How important is the terminology we use when talking about ethnicity?

14 November, 2016
Fleur Bothwick

I was recently at the launch of the Parker Review. Sir John Parker was tasked with chairing a committee to look at the ethnic diversity of the FTSE 100 boards. The headline finding was that 53 of the 100 companies did not have any black or minority ethnic Directors. I think this is a long overdue piece of work and about time we moved the debate from just looking at women on boards so I welcome the research and the report. What most distracted me though was that throughout the report and at the event, the people involved talked about ‘people of colour’ with a definition that said ‘to capture individuals with evident heritage from African, Asian, Middle Eastern and South American regions’.

Of course I’m used to hearing Americans talk about ‘people of color’, but I felt really uncomfortable about this new terminology. The panel were questioned about it at the event. Someone elegantly asked about their choice of nomenclature (I had to look the meaning of this word up). The panel member explained that they had struggled to agree on the correct terminology, but felt that this was the most appropriate because it would be better understood around the world. I’m not so sure. My sense is that this term just bunches together vastly different heritages and cultures with the only common distinction that they are not white, and by the way, when did white stop being a colour? 

I wonder if sometimes we can get so hung up on the terminology that we lose the real point of the conversation. When I entered the world of D&I, someone I highly respect suggested that it was not so much about the terminology, but the intent behind the use of it. My CEO at the time had just spoken at a conference and had talked about handicapped people rather than disabled people and I thought we would be asked to leave – it was not the case.

I’m also not comfortable with the recent use of the term queer to describe someone gay. I’m told that in the States, many young gay people describe themselves as queer. This I guess goes to the nub of question. I guess it should be down to the individual. If someone wants to be described as queer, then I should drop my bias and respect their wish. I have never though, been asked by an individual to call them a person of colour. Maybe Black, Chinese, Asian, but not a person of colour. I would suggest that perhaps this committee, by trying to do the right thing, has complicated the conversation and distracted us from what is most important.

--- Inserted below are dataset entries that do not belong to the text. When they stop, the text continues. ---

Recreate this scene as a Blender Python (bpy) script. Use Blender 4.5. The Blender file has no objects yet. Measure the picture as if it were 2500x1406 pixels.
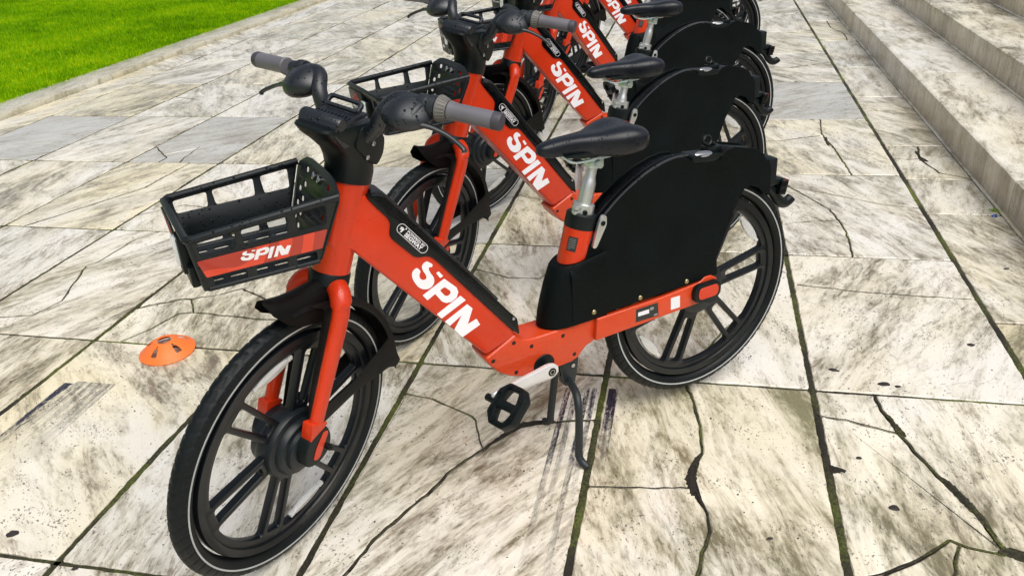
import bpy, bmesh, math, random
from mathutils import Vector, Matrix, noise
import numpy as np
R = math.radians
scene = bpy.context.scene
COL = scene.collection

# ------------------------------------------------------------------ camera
def setup_camera():
    cd = bpy.data.cameras.new('camera')
    cam = bpy.data.objects.new('camera', cd); COL.objects.link(cam)
    right = Vector((0.97723095, 0.20575997, -0.05179282))
    up = Vector((-0.04748196, 0.44998231, 0.89177429))
    fwd = Vector((-0.20679731, 0.86901022, -0.44950653))
    m = Matrix((right, up, -fwd)).transposed().to_4x4()
    m.translation = Vector((0, 0, 1.4757))
    cam.matrix_world = m
    cd.sensor_width = 36; cd.lens = 2016.195 / 2500 * 36
    cd.clip_start = 0.05; cd.clip_end = 3000
    scene.camera = cam
setup_camera()

# ------------------------------------------------------------------ light
SUN_EL, SUN_AZ = R(58), R(132)      # azimuth measured from +Y towards +X
def setup_light():
    w = bpy.data.worlds.new('World'); scene.world = w; w.use_nodes = True
    nt = w.node_tree; nt.nodes.clear()
    out = nt.nodes.new('ShaderNodeOutputWorld'); bg = nt.nodes.new('ShaderNodeBackground')
    sky = nt.nodes.new('ShaderNodeTexSky'); sky.sky_type = 'NISHITA'; sky.sun_disc = False
    sky.sun_elevation = SUN_EL; sky.sun_rotation = SUN_AZ
    sky.air_density = 1.0; sky.dust_density = 4.0; sky.ozone_density = 1.0
    hs = nt.nodes.new('ShaderNodeHueSaturation'); hs.inputs['Saturation'].default_value = 0.36
    nt.links.new(sky.outputs[0], hs.inputs['Color'])
    nt.links.new(hs.outputs[0], bg.inputs[0]); bg.inputs[1].default_value = 0.085
    nt.links.new(bg.outputs[0], out.inputs[0])
    s = bpy.data.lights.new('sun', 'SUN'); s.energy = 1.5; s.angle = R(60); s.color = (1, 0.965, 0.9)
    o = bpy.data.objects.new('sun', s); COL.objects.link(o)
    d = Vector((math.sin(SUN_AZ) * math.cos(SUN_EL), math.cos(SUN_AZ) * math.cos(SUN_EL), math.sin(SUN_EL)))
    o.rotation_euler = d.to_track_quat('Z', 'Y').to_euler(); o.location = (0, 0, 20)
    v = scene.view_settings
    v.view_transform = 'Standard'; v.look = 'None'; v.gamma = 1; v.use_curve_mapping = False
    v.exposure = 0.61
setup_light()

# ------------------------------------------------------------------ materials
def new_mat(name):
    m = bpy.data.materials.new(name); m.use_nodes = True
    nt = m.node_tree
    return m, nt, nt.nodes['Principled BSDF']
def N(nt, t, **kw):
    n = nt.nodes.new(t)
    for k, v in kw.items():
        if k.startswith('i_'):
            key = k[2:]; key = int(key) if key.isdigit() else key.replace('_', ' ')
            n.inputs[key].default_value = v
        else: setattr(n, k, v)
    return n
def ramp(nt, src, stops):
    r = nt.nodes.new('ShaderNodeValToRGB'); nt.links.new(src, r.inputs[0])
    e = r.color_ramp.elements
    while len(e) < len(stops): e.new(0.5)
    for i, (p, c) in enumerate(stops):
        e[i].position = p; e[i].color = (c, c, c, 1) if isinstance(c, (int, float)) else (*c, 1)
    return r.outputs[0]
def math_(nt, op, a, b=None, clamp=False):
    n = nt.nodes.new('ShaderNodeMath'); n.operation = op; n.use_clamp = clamp
    for i, v in enumerate((a, b)):
        if v is None: continue
        if isinstance(v, (int, float)): n.inputs[i].default_value = v
        else: nt.links.new(v, n.inputs[i])
    return n.outputs[0]
def mix(nt, fac, a, b, mode='MIX'):
    n = nt.nodes.new('ShaderNodeMix'); n.data_type = 'RGBA'; n.blend_type = mode
    for idx, v in ((0, fac), (6, a), (7, b)):
        if isinstance(v, (int, float)): n.inputs[idx].default_value = v
        elif isinstance(v, tuple): n.inputs[idx].default_value = (*v, 1)
        else: nt.links.new(v, n.inputs[idx])
    return n.outputs[2]

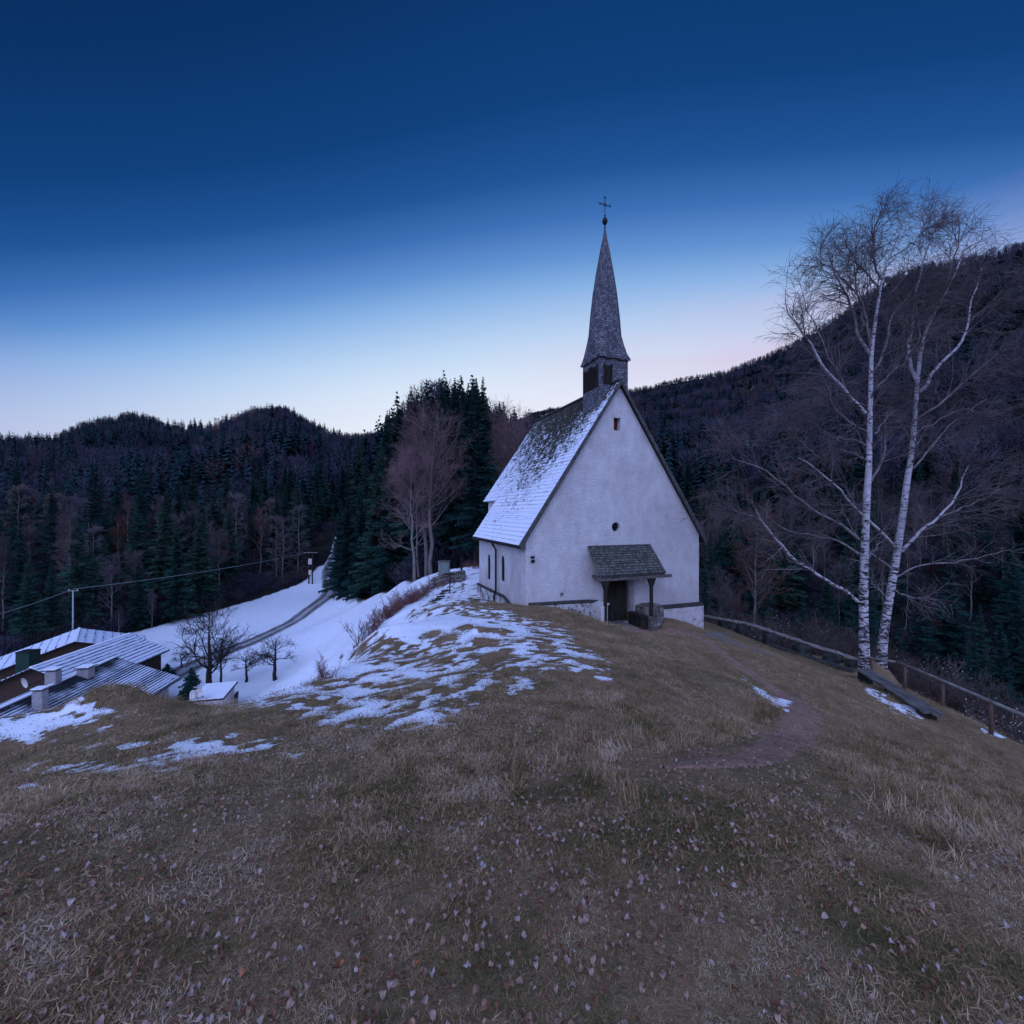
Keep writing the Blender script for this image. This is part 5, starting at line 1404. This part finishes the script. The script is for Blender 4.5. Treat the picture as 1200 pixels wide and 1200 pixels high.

The fact that ‘out of 1,087 director positions in the FTSE 100, only 8% of positions are held by directors of colour, of which 1.5% are UK citizens, despite the fact that 14% of the total UK population is from a non-white ethnic group (up from 2% in 1971). Seven companies account for over one-third of directors of colour in the FTSE 100, whilst 53 of the FTSE 100 do not have any directors of colour at all.’

So congratulations to the Review Committee and let’s get behind their recommendation that FTSE 100 Boards should have at least one director of colour by 2021. Let’s keep debating the terminology though. Perhaps listen to our friends, colleagues and neighbours from ethnic minority communities and make sure that how we ‘label’ someone doesn’t end up taking away their real identity.